• [MATERIAL]
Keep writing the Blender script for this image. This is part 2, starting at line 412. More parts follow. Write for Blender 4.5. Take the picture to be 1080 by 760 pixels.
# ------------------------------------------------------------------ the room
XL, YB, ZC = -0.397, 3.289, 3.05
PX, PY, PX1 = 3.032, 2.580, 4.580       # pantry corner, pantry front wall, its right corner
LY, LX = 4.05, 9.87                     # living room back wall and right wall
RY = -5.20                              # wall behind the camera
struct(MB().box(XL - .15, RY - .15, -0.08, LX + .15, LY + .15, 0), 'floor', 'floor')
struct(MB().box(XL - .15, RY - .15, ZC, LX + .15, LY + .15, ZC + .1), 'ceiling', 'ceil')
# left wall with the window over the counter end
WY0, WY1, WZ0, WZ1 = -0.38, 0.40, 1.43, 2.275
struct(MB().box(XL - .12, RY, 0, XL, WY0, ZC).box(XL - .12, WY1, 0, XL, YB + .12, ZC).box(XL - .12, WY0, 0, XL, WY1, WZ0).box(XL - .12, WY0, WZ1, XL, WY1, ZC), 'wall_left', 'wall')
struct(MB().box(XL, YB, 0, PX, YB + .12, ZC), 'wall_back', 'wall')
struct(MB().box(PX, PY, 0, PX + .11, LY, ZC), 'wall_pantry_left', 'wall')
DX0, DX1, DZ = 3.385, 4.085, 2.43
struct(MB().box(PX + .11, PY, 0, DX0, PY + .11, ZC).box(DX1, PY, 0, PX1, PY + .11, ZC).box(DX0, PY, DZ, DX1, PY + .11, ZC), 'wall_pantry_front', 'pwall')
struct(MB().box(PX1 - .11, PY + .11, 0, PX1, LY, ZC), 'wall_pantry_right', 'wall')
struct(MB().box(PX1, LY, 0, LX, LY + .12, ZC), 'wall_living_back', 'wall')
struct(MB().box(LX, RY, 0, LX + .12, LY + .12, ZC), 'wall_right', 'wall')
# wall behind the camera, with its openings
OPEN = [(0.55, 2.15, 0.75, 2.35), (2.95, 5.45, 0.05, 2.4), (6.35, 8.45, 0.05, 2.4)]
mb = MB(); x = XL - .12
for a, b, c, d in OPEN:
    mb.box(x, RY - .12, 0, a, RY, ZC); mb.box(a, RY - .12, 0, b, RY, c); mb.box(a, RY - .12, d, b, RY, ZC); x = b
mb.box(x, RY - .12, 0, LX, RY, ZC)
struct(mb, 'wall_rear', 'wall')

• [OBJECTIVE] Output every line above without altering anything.

• [REPLY]
Keep writing the Blender script for this image. This is part 2, starting at line 412. More parts follow. Write for Blender 4.5. Take the picture to be 1080 by 760 pixels.
# ------------------------------------------------------------------ the room
XL, YB, ZC = -0.397, 3.289, 3.05
PX, PY, PX1 = 3.032, 2.580, 4.580       # pantry corner, pantry front wall, its right corner
LY, LX = 4.05, 9.87                     # living room back wall and right wall
RY = -5.20                              # wall behind the camera
struct(MB().box(XL - .15, RY - .15, -0.08, LX + .15, LY + .15, 0), 'floor', 'floor')
struct(MB().box(XL - .15, RY - .15, ZC, LX + .15, LY + .15, ZC + .1), 'ceiling', 'ceil')
# left wall with the window over the counter end
WY0, WY1, WZ0, WZ1 = -0.38, 0.40, 1.43, 2.275
struct(MB().box(XL - .12, RY, 0, XL, WY0, ZC).box(XL - .12, WY1, 0, XL, YB + .12, ZC).box(XL - .12, WY0, 0, XL, WY1, WZ0).box(XL - .12, WY0, WZ1, XL, WY1, ZC), 'wall_left', 'wall')
struct(MB().box(XL, YB, 0, PX, YB + .12, ZC), 'wall_back', 'wall')
struct(MB().box(PX, PY, 0, PX + .11, LY, ZC), 'wall_pantry_left', 'wall')
DX0, DX1, DZ = 3.385, 4.085, 2.43
struct(MB().box(PX + .11, PY, 0, DX0, PY + .11, ZC).box(DX1, PY, 0, PX1, PY + .11, ZC).box(DX0, PY, DZ, DX1, PY + .11, ZC), 'wall_pantry_front', 'pwall')
struct(MB().box(PX1 - .11, PY + .11, 0, PX1, LY, ZC), 'wall_pantry_right', 'wall')
struct(MB().box(PX1, LY, 0, LX, LY + .12, ZC), 'wall_living_back', 'wall')
struct(MB().box(LX, RY, 0, LX + .12, LY + .12, ZC), 'wall_right', 'wall')
# wall behind the camera, with its openings
OPEN = [(0.55, 2.15, 0.75, 2.35), (2.95, 5.45, 0.05, 2.4), (6.35, 8.45, 0.05, 2.4)]
mb = MB(); x = XL - .12
for a, b, c, d in OPEN:
    mb.box(x, RY - .12, 0, a, RY, ZC); mb.box(a, RY - .12, 0, b, RY, c); mb.box(a, RY - .12, d, b, RY, ZC); x = b
mb.box(x, RY - .12, 0, LX, RY, ZC)
struct(mb, 'wall_rear', 'wall')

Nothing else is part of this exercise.